__SHORT PROBLEM__. Take the data below and repeat it exactly.

__RECORDED DATA__.
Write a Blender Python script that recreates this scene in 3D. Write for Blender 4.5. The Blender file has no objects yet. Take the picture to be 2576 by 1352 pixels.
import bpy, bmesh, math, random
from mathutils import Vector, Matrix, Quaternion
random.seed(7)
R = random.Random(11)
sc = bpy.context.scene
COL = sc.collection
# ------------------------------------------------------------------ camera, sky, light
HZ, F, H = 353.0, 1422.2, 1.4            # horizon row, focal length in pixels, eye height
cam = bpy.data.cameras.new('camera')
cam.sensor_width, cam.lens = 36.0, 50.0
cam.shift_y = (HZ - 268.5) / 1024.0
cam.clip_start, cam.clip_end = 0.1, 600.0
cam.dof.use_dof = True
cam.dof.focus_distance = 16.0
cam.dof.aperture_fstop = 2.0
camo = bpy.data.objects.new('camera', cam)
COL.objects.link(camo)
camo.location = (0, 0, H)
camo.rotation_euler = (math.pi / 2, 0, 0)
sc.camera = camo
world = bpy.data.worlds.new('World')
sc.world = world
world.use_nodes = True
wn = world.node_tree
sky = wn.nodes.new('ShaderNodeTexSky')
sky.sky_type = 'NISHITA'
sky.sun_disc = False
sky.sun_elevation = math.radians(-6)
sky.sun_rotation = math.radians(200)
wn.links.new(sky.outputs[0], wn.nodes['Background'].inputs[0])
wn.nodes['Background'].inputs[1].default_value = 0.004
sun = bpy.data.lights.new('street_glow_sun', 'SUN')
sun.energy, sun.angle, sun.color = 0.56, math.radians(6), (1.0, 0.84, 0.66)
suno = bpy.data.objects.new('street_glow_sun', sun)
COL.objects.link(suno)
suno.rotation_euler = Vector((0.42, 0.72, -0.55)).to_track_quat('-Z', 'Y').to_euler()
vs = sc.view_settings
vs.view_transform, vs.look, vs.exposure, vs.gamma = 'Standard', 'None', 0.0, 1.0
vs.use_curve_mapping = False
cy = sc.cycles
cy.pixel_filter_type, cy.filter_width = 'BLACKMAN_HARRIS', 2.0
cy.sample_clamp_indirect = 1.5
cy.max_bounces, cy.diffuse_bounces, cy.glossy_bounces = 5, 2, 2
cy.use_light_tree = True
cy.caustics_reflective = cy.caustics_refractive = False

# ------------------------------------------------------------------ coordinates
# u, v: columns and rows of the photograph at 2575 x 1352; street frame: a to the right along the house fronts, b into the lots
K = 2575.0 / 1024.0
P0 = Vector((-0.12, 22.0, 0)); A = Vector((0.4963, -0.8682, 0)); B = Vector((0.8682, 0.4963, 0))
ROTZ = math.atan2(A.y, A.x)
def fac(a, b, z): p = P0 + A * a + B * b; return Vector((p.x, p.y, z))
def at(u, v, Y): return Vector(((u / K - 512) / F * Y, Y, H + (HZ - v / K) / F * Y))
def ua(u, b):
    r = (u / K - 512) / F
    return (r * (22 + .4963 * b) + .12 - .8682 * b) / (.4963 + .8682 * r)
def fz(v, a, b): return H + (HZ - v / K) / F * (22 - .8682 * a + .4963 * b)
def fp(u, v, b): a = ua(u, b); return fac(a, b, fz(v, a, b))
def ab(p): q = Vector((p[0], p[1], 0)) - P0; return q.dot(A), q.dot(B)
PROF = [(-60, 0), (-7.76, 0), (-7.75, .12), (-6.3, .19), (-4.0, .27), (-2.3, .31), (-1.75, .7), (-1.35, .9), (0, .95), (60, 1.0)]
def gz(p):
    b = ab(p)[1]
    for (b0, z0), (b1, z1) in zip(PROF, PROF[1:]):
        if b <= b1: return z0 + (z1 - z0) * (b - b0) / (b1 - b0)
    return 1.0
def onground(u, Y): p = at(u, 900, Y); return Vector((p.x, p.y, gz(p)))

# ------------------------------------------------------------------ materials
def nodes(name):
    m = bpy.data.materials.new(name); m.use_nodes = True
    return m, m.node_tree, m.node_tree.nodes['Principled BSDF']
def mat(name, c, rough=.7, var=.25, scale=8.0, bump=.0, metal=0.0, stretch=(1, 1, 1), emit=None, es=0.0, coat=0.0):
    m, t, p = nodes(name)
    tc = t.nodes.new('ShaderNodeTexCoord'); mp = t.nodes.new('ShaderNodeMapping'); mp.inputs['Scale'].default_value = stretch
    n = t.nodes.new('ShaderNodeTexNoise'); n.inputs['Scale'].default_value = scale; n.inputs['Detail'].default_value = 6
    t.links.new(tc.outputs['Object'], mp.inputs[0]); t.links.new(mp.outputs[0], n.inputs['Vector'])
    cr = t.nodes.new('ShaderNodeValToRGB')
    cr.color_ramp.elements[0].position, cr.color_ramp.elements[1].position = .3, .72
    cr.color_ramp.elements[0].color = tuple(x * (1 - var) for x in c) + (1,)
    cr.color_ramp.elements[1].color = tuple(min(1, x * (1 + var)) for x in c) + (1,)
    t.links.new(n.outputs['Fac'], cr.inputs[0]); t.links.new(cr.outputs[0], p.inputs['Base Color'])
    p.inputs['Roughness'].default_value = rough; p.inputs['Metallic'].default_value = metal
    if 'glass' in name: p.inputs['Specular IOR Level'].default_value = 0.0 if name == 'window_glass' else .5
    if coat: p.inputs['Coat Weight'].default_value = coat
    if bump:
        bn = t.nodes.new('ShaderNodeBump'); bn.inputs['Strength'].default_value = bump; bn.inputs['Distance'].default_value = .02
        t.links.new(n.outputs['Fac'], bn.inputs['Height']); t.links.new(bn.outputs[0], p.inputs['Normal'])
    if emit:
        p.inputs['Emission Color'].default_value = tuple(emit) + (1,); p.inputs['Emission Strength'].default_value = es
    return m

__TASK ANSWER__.
Write a Blender Python script that recreates this scene in 3D. Write for Blender 4.5. The Blender file has no objects yet. Take the picture to be 2576 by 1352 pixels.
import bpy, bmesh, math, random
from mathutils import Vector, Matrix, Quaternion
random.seed(7)
R = random.Random(11)
sc = bpy.context.scene
COL = sc.collection
# ------------------------------------------------------------------ camera, sky, light
HZ, F, H = 353.0, 1422.2, 1.4            # horizon row, focal length in pixels, eye height
cam = bpy.data.cameras.new('camera')
cam.sensor_width, cam.lens = 36.0, 50.0
cam.shift_y = (HZ - 268.5) / 1024.0
cam.clip_start, cam.clip_end = 0.1, 600.0
cam.dof.use_dof = True
cam.dof.focus_distance = 16.0
cam.dof.aperture_fstop = 2.0
camo = bpy.data.objects.new('camera', cam)
COL.objects.link(camo)
camo.location = (0, 0, H)
camo.rotation_euler = (math.pi / 2, 0, 0)
sc.camera = camo
world = bpy.data.worlds.new('World')
sc.world = world
world.use_nodes = True
wn = world.node_tree
sky = wn.nodes.new('ShaderNodeTexSky')
sky.sky_type = 'NISHITA'
sky.sun_disc = False
sky.sun_elevation = math.radians(-6)
sky.sun_rotation = math.radians(200)
wn.links.new(sky.outputs[0], wn.nodes['Background'].inputs[0])
wn.nodes['Background'].inputs[1].default_value = 0.004
sun = bpy.data.lights.new('street_glow_sun', 'SUN')
sun.energy, sun.angle, sun.color = 0.56, math.radians(6), (1.0, 0.84, 0.66)
suno = bpy.data.objects.new('street_glow_sun', sun)
COL.objects.link(suno)
suno.rotation_euler = Vector((0.42, 0.72, -0.55)).to_track_quat('-Z', 'Y').to_euler()
vs = sc.view_settings
vs.view_transform, vs.look, vs.exposure, vs.gamma = 'Standard', 'None', 0.0, 1.0
vs.use_curve_mapping = False
cy = sc.cycles
cy.pixel_filter_type, cy.filter_width = 'BLACKMAN_HARRIS', 2.0
cy.sample_clamp_indirect = 1.5
cy.max_bounces, cy.diffuse_bounces, cy.glossy_bounces = 5, 2, 2
cy.use_light_tree = True
cy.caustics_reflective = cy.caustics_refractive = False

# ------------------------------------------------------------------ coordinates
# u, v: columns and rows of the photograph at 2575 x 1352; street frame: a to the right along the house fronts, b into the lots
K = 2575.0 / 1024.0
P0 = Vector((-0.12, 22.0, 0)); A = Vector((0.4963, -0.8682, 0)); B = Vector((0.8682, 0.4963, 0))
ROTZ = math.atan2(A.y, A.x)
def fac(a, b, z): p = P0 + A * a + B * b; return Vector((p.x, p.y, z))
def at(u, v, Y): return Vector(((u / K - 512) / F * Y, Y, H + (HZ - v / K) / F * Y))
def ua(u, b):
    r = (u / K - 512) / F
    return (r * (22 + .4963 * b) + .12 - .8682 * b) / (.4963 + .8682 * r)
def fz(v, a, b): return H + (HZ - v / K) / F * (22 - .8682 * a + .4963 * b)
def fp(u, v, b): a = ua(u, b); return fac(a, b, fz(v, a, b))
def ab(p): q = Vector((p[0], p[1], 0)) - P0; return q.dot(A), q.dot(B)
PROF = [(-60, 0), (-7.76, 0), (-7.75, .12), (-6.3, .19), (-4.0, .27), (-2.3, .31), (-1.75, .7), (-1.35, .9), (0, .95), (60, 1.0)]
def gz(p):
    b = ab(p)[1]
    for (b0, z0), (b1, z1) in zip(PROF, PROF[1:]):
        if b <= b1: return z0 + (z1 - z0) * (b - b0) / (b1 - b0)
    return 1.0
def onground(u, Y): p = at(u, 900, Y); return Vector((p.x, p.y, gz(p)))

# ------------------------------------------------------------------ materials
def nodes(name):
    m = bpy.data.materials.new(name); m.use_nodes = True
    return m, m.node_tree, m.node_tree.nodes['Principled BSDF']
def mat(name, c, rough=.7, var=.25, scale=8.0, bump=.0, metal=0.0, stretch=(1, 1, 1), emit=None, es=0.0, coat=0.0):
    m, t, p = nodes(name)
    tc = t.nodes.new('ShaderNodeTexCoord'); mp = t.nodes.new('ShaderNodeMapping'); mp.inputs['Scale'].default_value = stretch
    n = t.nodes.new('ShaderNodeTexNoise'); n.inputs['Scale'].default_value = scale; n.inputs['Detail'].default_value = 6
    t.links.new(tc.outputs['Object'], mp.inputs[0]); t.links.new(mp.outputs[0], n.inputs['Vector'])
    cr = t.nodes.new('ShaderNodeValToRGB')
    cr.color_ramp.elements[0].position, cr.color_ramp.elements[1].position = .3, .72
    cr.color_ramp.elements[0].color = tuple(x * (1 - var) for x in c) + (1,)
    cr.color_ramp.elements[1].color = tuple(min(1, x * (1 + var)) for x in c) + (1,)
    t.links.new(n.outputs['Fac'], cr.inputs[0]); t.links.new(cr.outputs[0], p.inputs['Base Color'])
    p.inputs['Roughness'].default_value = rough; p.inputs['Metallic'].default_value = metal
    if 'glass' in name: p.inputs['Specular IOR Level'].default_value = 0.0 if name == 'window_glass' else .5
    if coat: p.inputs['Coat Weight'].default_value = coat
    if bump:
        bn = t.nodes.new('ShaderNodeBump'); bn.inputs['Strength'].default_value = bump; bn.inputs['Distance'].default_value = .02
        t.links.new(n.outputs['Fac'], bn.inputs['Height']); t.links.new(bn.outputs[0], p.inputs['Normal'])
    if emit:
        p.inputs['Emission Color'].default_value = tuple(emit) + (1,); p.inputs['Emission Strength'].default_value = es
    return m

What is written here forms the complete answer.